Whether you are in United States District Court (i.e., “federal court”) or Virginia Circuit Court (i.e., “state court”), the requirements for obtaining injunctive relief are generally the same.  The touchstone for obtaining an injunction, a form of equitable relief, is the existence of an imminent threat of “irreparable harm,” that is, harm that is of such a nature that it cannot adequately be compensated with money damages.  
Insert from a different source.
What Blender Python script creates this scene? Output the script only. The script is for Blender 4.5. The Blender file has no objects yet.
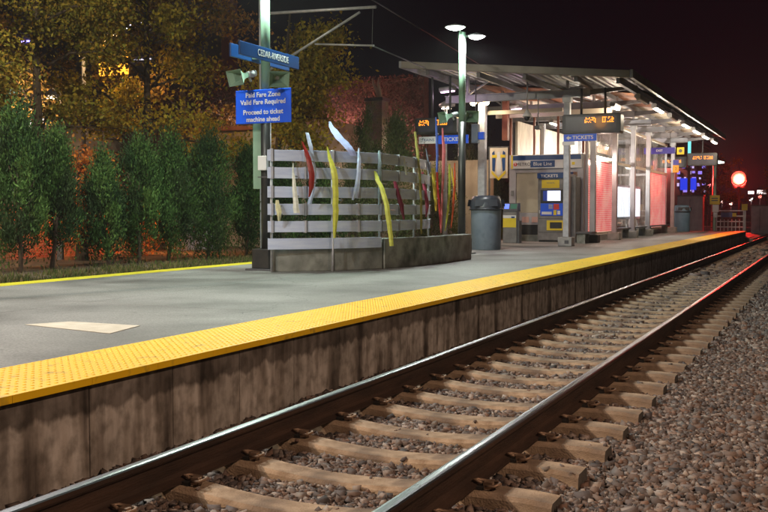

To obtain a preliminary injunction, it will also be necessary to convince the court that the “balance of hardships” should be decided in your favor.  This generally means a showing that the irreparable harm to be suffered by the plaintiff if an injunction is not granted outweighs the harm that the defendant would suffer if the injunction is granted.  Courts generally examine the following factors when balancing the hardships: (i) the likelihood of irreparable harm to the plaintiff if the preliminary injunction is not granted; (ii) the likelihood of harm to the defendant if the preliminary injunction is granted; (iii) the likelihood that the plaintiff will succeed on the merits when the case goes to trial; and (iv) whether the public interest would be served by granting the preliminary injunction.

Regardless of whether you succeed in obtaining a preliminary injunction on an expedited basis, you can ask for a permanent injunction at trial.  Permanent injunctions are available on the same proof required to obtain preliminary injunctions, but the test is applied more strictly due to the permanency of the remedy and the fact that usually more evidence is available.  

In some cases, your job is made easier by the Virginia Code.  When a specific statute provides for the availability of injunctive relief, the standards are relaxed significantly.  Most importantly, a showing of irreparable harm is unnecessary when such a statute applies.  

An injunction can be a powerful remedy, but difficult to secure in court.  Businesses would be well advised to include clauses in their contracts containing express agreements to allow future breaches or threatened breaches to be enjoined by injunctive relief.